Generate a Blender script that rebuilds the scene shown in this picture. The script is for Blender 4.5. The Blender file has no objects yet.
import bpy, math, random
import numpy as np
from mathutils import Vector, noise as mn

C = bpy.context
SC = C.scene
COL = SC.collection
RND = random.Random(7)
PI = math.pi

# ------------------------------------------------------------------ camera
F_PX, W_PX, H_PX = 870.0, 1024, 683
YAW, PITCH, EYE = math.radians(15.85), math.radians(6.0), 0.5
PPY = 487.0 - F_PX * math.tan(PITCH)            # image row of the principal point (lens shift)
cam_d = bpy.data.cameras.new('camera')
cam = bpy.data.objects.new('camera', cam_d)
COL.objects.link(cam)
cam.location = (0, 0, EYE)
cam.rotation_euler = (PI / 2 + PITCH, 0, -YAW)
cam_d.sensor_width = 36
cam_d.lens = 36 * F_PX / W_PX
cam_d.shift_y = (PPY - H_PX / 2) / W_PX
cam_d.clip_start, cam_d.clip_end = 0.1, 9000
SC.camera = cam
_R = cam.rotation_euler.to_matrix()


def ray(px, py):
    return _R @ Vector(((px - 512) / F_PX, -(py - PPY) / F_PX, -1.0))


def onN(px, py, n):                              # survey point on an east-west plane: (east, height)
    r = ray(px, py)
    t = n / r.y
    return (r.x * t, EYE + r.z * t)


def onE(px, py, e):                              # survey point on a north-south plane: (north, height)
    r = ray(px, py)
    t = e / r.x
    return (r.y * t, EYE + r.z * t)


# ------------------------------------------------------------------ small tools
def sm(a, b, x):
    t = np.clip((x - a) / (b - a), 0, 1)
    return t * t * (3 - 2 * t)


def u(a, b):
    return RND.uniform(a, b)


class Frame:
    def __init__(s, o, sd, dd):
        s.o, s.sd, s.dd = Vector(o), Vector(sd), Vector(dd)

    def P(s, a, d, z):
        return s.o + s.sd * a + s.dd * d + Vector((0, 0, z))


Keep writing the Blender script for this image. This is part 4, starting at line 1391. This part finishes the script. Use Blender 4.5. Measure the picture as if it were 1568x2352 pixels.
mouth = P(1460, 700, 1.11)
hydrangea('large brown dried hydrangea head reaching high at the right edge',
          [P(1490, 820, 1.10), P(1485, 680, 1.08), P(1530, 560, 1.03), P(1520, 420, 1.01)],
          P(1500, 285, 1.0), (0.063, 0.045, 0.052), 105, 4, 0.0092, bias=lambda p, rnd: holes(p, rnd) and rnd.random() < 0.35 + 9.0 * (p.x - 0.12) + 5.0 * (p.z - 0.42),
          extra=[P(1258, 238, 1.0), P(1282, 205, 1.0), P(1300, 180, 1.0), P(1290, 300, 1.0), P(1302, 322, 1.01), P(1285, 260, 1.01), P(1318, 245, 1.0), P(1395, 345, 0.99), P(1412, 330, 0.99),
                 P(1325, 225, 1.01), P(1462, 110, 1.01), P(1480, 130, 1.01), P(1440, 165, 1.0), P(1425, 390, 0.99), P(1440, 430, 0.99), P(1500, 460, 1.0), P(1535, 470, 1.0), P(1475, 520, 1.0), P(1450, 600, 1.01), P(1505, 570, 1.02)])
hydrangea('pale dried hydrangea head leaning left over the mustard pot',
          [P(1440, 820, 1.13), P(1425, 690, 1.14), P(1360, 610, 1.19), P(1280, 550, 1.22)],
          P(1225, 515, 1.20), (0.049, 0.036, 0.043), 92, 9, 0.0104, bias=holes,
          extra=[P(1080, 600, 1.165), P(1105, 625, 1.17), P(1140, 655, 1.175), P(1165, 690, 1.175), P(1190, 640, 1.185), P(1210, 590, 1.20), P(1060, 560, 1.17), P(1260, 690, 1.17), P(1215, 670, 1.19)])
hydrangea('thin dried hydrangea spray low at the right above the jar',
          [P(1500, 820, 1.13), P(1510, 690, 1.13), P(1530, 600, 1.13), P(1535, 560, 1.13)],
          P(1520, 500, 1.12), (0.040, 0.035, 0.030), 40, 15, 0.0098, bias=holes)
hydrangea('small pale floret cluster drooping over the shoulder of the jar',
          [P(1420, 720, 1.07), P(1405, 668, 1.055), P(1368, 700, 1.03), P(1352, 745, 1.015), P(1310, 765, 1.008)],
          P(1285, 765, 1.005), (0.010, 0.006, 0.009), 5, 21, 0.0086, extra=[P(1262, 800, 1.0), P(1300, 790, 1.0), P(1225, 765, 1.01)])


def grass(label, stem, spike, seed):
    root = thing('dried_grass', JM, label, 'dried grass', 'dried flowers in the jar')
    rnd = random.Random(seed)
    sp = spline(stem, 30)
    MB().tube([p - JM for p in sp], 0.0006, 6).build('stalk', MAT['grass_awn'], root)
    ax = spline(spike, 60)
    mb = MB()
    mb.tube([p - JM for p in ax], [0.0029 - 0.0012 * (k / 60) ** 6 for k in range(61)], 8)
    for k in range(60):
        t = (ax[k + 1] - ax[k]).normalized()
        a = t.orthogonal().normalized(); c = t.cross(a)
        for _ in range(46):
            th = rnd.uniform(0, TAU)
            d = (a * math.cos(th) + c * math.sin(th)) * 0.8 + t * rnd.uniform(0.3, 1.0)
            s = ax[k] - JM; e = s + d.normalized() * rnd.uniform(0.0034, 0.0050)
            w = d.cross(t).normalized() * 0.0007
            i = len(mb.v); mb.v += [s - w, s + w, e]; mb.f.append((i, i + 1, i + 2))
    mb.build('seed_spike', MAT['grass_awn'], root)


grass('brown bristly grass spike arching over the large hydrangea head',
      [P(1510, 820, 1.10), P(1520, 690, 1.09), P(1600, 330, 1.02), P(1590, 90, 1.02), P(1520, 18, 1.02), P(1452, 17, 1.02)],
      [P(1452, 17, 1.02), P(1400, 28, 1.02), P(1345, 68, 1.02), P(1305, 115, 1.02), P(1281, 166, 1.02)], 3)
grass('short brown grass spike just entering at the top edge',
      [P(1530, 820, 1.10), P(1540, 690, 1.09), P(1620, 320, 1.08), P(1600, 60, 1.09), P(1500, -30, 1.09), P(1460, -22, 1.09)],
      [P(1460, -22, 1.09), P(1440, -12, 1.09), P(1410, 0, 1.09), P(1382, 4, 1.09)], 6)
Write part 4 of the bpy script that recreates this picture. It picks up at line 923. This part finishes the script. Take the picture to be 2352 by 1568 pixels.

# # # # #

- [What the task requires]:
From the first line of the records above to the line that contains "PI = math.pi", quote each line exactly.

- [The reply]:
Generate a Blender script that rebuilds the scene shown in this picture. The script is for Blender 4.5. The Blender file has no objects yet.
import bpy, math, random
import numpy as np
from mathutils import Vector, noise as mn

C = bpy.context
SC = C.scene
COL = SC.collection
RND = random.Random(7)
PI = math.pi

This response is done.